Agri-panel boards are alive and well in other parts of the world. But it’s in places like India and the Philippines where they don’t have as much wood, Davis said.
Agri-boards make up less than 1 percent of the $1.4 billion composite board industry in the United States. But domestic production didn’t really get started until the 1990s, said Chris Leffel, senior vice president for the Composite Panel Association in Gaithersburg, Md.
Leffel sees parallels between the agri-board industry and wood particle board in the 1960s. Lumber mills had started recycling their wood waste into particle board. It too, had to fight for acceptance.
“Most of the (agri-board) facilities have been small,” Leffel said. “I have to think with proper marketing, they can carve out niches and be successful.”
That’s Pacific Northwest Fiber’s strategy, Bauermeister said. The plant’s hope for survival lies in developing relationships with environmentally conscious customers, and the production of specialty products.

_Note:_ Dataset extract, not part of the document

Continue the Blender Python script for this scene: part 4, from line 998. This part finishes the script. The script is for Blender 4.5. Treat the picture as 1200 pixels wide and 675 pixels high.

Brandrud Furniture is one of the company’s clients. The Auburn manufacturer uses the strawboard for part of the frame in upholstery covered chairs.
“We use it quite extensively where we once used only plywood,” said Beth Ann Morsman, Brandrud’s director of product development.
The furnishings industry is searching for ways to reduce harmful chemicals emitted from carpets, paints and furniture, she said. Strawboard’s lack of formaldehyde was definitely a selling point, Morsman said.
Paul Dashiell, the Rockford grass grower, is disappointed that Pacific Northwest Fiber hasn’t received more government aid.
“You have to look at water quality as well as air quality,” he said. “We want to keep bluegrass in our highly erodible ground because of the environmental aspect … but so far, the tribe is the only one to put its money where its mouth is.”
Eventually, the agri-board industry will catch on, Dashiell predicts.
“I just hope we’re the ones who break the ice.”